2. Only Jesus Can Pay the Rent.

That mini flat in Lekki? It’s not mini in price. By the time you calculate agent fee, legal fee, “consultation” fee, and PTSD from house hunting, only divine intervention can help. Your budget and Lagos rent prices exist in parallel universes. Pro tip: pray, then pay more.

3. There’s No Love in Lagos.

The dating pool is a swamp, and situationships are floaters. Everyone’s either “just chilling,” “figuring it out,” or using you for AC and WiFi. If you find real love in this city, hold it tight. You’ve discovered the 8th wonder of the world.

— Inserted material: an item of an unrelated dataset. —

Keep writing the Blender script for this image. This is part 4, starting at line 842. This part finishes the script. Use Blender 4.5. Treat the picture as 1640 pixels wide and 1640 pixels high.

4. Luxury Isn’t Worth the Price Tag.

That ₦20k amala? That “exclusive” brunch where the juice is mostly ice and vibes? Lagos luxury loves aesthetics more than value. If you don’t mind paying a premium for a soft life that’s not-so-soft, go off. But sometimes, the roadside suya hits harder than that ₦50k seafood platter with a QR code menu.

5. Lagos Roads Are Psychiatric Wards.

Driving here is a full-body workout. You’re dodging potholes, danfos, hawkers, and people who think zebra crossings are decorations. Every road is a mental obstacle course. If your sanity survives the Third Mainland Bridge on a Monday morning, congrats—you’ve earned your stripes.